Commentator Jonah Goldberg's apologia for Christian supremacy ("Obama's comparison of Christianity, radical Islam defies logic," Feb. 7) itself defies logic, especially for any Jew who is knowledgeable about Jewish history.
The writer defends the Crusades as a purely "defensive effort," echoing the view of Douglas Murray of the Gatestone Institute that "they were an effort, by Christian nations in Europe, to defend Christians in the Middle East" and to "specifically to take back the city of Jerusalem from the Muslim armies who had invaded it."
How is it, then, that the so-called Rhineland Massacres of 1096, during which Jewish communities were viciously attacked, are remembered to this day as some of the most horrific examples of anti-Semitic violence prior to the Holocaust?
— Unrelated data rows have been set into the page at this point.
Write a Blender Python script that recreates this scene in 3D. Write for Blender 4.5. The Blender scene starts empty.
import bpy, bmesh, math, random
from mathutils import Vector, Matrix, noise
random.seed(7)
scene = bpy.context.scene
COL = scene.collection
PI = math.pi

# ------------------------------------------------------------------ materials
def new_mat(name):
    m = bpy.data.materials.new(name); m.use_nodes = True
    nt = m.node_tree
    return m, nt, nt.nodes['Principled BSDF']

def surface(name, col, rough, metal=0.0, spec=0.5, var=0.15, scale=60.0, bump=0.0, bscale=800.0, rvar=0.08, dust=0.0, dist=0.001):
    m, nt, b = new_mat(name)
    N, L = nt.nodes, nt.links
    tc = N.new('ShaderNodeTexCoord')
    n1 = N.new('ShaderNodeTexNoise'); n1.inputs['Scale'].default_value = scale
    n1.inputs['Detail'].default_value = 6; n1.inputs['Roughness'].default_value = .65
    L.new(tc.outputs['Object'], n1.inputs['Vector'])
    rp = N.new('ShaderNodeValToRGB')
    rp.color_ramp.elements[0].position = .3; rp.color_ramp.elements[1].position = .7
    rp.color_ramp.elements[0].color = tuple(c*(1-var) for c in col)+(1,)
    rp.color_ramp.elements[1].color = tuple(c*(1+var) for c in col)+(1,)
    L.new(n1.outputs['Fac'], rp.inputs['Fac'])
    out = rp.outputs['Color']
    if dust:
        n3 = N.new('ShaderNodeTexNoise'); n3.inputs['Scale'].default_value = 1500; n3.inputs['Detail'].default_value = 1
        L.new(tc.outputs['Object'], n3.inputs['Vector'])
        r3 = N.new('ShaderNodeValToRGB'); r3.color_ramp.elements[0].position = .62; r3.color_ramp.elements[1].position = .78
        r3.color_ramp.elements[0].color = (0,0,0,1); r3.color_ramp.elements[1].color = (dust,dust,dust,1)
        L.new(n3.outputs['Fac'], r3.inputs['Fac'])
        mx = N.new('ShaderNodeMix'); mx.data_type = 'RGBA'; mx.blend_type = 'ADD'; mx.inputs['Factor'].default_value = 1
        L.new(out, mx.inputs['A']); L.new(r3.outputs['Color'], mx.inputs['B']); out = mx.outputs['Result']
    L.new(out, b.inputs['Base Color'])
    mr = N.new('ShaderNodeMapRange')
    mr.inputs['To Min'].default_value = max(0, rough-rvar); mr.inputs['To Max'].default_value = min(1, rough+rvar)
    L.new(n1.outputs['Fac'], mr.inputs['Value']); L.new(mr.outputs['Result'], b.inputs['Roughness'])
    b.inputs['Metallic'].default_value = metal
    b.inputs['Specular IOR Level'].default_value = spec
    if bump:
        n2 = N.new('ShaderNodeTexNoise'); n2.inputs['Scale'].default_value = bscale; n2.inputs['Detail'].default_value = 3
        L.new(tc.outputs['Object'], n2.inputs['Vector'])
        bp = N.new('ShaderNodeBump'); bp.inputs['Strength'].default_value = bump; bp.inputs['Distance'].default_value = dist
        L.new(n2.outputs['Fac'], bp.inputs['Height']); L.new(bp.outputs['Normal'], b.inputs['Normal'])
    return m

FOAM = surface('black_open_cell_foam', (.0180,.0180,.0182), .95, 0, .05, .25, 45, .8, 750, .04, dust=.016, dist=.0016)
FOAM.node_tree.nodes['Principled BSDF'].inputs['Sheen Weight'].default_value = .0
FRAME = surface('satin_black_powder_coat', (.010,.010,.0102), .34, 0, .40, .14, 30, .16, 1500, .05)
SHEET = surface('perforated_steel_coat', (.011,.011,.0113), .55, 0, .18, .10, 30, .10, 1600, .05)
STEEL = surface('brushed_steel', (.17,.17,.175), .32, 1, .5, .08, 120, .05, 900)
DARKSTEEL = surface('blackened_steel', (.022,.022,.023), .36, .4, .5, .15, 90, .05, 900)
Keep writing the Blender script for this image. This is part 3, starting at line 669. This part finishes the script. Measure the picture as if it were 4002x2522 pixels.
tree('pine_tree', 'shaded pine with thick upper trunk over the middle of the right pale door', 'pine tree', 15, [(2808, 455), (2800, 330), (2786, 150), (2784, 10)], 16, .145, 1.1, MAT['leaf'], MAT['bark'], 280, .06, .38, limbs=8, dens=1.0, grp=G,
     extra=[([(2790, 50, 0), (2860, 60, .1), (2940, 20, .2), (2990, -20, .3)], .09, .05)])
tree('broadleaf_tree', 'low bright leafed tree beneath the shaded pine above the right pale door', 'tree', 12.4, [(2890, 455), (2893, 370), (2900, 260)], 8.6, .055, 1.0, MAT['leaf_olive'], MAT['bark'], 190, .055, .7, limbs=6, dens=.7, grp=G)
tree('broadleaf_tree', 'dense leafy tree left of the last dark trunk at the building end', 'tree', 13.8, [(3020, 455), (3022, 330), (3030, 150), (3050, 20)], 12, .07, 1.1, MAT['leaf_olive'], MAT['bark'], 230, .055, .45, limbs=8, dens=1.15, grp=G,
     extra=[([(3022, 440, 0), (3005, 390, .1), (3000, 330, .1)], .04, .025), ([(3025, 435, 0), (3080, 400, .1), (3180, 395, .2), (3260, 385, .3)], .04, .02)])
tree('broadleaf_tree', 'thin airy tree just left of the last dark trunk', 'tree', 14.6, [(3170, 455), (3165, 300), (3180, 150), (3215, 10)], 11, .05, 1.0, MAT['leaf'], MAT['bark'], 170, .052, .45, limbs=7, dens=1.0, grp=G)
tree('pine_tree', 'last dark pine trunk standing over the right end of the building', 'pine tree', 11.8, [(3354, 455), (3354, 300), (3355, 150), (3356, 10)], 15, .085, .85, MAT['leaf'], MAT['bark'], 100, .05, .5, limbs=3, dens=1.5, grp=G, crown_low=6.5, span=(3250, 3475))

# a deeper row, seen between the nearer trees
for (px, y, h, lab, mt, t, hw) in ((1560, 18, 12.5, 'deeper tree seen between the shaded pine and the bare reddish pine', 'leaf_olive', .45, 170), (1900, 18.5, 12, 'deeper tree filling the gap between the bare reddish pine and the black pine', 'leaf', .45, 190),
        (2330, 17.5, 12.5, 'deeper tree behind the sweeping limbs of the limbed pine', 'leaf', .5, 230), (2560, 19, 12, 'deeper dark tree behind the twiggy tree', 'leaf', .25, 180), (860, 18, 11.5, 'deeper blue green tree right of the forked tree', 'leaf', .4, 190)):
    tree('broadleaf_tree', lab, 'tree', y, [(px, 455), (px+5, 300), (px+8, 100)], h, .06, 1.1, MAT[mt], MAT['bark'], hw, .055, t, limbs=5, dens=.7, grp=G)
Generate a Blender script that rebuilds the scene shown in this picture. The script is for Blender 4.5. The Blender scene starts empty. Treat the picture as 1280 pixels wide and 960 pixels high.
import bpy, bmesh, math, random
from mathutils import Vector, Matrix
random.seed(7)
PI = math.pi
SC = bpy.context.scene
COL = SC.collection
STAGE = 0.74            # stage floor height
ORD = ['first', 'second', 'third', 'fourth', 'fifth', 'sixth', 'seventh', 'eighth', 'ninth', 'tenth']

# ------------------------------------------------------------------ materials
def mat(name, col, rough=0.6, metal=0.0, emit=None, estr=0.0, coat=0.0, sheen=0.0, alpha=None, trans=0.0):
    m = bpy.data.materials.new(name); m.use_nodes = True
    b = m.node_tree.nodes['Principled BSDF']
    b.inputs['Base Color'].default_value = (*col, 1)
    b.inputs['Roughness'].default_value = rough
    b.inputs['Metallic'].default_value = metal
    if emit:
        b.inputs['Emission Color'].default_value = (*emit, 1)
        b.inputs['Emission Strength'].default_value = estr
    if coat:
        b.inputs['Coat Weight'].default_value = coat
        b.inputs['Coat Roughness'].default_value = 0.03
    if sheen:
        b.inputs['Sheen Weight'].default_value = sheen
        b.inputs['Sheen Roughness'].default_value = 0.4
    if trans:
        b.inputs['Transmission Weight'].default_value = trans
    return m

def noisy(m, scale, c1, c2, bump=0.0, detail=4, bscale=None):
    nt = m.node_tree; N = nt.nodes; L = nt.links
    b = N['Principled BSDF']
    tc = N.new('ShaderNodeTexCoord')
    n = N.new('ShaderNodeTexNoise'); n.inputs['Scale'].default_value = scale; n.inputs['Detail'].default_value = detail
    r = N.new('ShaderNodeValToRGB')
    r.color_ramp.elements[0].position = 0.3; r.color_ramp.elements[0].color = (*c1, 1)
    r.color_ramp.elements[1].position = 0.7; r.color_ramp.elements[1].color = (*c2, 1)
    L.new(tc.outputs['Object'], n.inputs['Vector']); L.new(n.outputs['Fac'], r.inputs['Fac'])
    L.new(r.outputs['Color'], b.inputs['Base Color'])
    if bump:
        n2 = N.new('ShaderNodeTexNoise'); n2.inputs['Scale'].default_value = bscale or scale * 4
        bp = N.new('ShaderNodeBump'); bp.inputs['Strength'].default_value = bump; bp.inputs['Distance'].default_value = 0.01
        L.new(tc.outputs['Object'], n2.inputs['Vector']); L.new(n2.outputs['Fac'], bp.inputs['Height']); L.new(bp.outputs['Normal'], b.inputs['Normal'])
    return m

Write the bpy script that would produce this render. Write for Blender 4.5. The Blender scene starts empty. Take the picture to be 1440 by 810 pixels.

The crusaders methods included starvation, burning victims' bodies with hot coals, forced overconsumption of water, hanging by straps, thumbscrews, metal pincers and of course the rack. Believe it or not, all of this was meant to be for the victim's own good: It was better to confess heresy in this life, even under duress, than to be punished for it in the next.
Although there have been times when Jews have suffered politically under Muslim rule, there has been nothing comparable, in dimension and scope and excess, to the Nazi Holocaust and Kishinev massacres which took place on Christian soil — where, incidentally, the words "pogrom" and "ghetto" also originated. Not to mention the expulsion of Iberian Jewry by the Inquisition, to whose refugees the Islamic Ottoman Empire provided refuge.
Unfortunately, the tragic political circumstances of the last 60 years in the Middle East have caused people to forget such historical and theological truths. Not to mention the salient role which the so-called "Protocols of the Elders of Zion" — a vicious Czarist forgery — has assumed in contemporary Muslim radical propaganda.